”Bizarre” is too kind a word to describe the interview The New York Times conducted Wednesday with the man squatting in the White House. It was brimful of the narcissism, nastiness, and delusionary nonsense that we have come to expect from Donald J. Trump in his six months pretending to be the best president America has ever had. That reporters Peter Baker, Michael S. Schmidt and Maggie Haberman managed to keep their jaws off the floor of the Oval Office given the deluge of cray-cray and crapola Trump spewed is a testament to their professional skills. Here’s just one tidbit describing a moment in his visit to Paris at the invitation of French President Emmanuel Macron:
TRUMP: We had dinner at the Eiffel Tower, and the bottom of the Eiffel Tower looked like they could have never had a bigger celebration ever in the history of the Eiffel Tower. I mean, there were thousands and thousands of people, ’cause they heard we were having dinner.
Uh-huh. You betcha. Celebrating a visit by whom my friend who writes News Corpse calls the Orange Julius Caesar was a bigger deal than that day in late August 1944 when Parisians took to the streets in their tens of thousands after the Nazis were driven out.
But by now we’re all familiar with the man’s never-ending, self-congratulatory fantasies. Since we’ve been drenched in them, they’re no longer particularly disturbing, just Trump being Trump, merely good for a smirk or two.
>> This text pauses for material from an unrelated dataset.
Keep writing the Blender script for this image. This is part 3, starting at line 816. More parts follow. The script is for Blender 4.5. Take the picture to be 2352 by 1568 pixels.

What is disturbing are his views about how government should work, particularly the Department of Justice, and his unfettered willingness to attack Attorney General Jeff Sessions for recusing himself from the Russia investigation and to threaten special counsel Robert Mueller:
TRUMP: Well, Sessions should have never recused himself, and if he was going to recuse himself, he should have told me before he took the job, and I would have picked somebody else.
The reactionary, retrograde, neo-Confederate Sessions is no hero. In addition to his racism and other backwardness, his moves as A.G. on asset forfeiture, on drug prosecutions, on federal oversight of police departments, on treatment of immigrants, on support for more private prisons, and on reliable forensic science in the courtroom turn back the clock in arenas where progress, however limited, has been made. All bad, all damaging to the nation and its people.
But one thing Sessions has done right is recuse himself from the Russia inquiry given his own unexplained involvement. Ethics required that he do. After all, he was an early Trump supporter, served on his campaign committee with Michael Flynn, and nominated Trump at the Republican convention. Impartiality if he had any part in the investigation would have been impossible.
But as has long been obvious before he took the oath of office or was even old enough to run for president, ethics have never been Donald Trump’s long suit. And now that he has the power of the executive branch in his hands, what he demands more than ever above all else from those he appoints is strict loyalty. He obviously views the recusal as betrayal and repeatedly clashed with Sessions about it behind the scenes. As a result, Sessions offered to resign. But Trump kept him on, feeling, reports said, boxed-in and concerned that the A.G.’s resignation would ignite more criticism.
After the public blast at Sessions in Wednesday’s interview, however, the attorney general really has no choice but resignation if he has an ounce of self-respect. He shouldn’t, as before, go on bended knee to say he will resign if Trump wants him to. He should just deliver the resignation letter and go home to pine for the days before he gave up his cushy Senate seat for the top job at the Department of Justice. Or he can choose to be the supine weaselly yes man and accomplice that Trump wants him to be.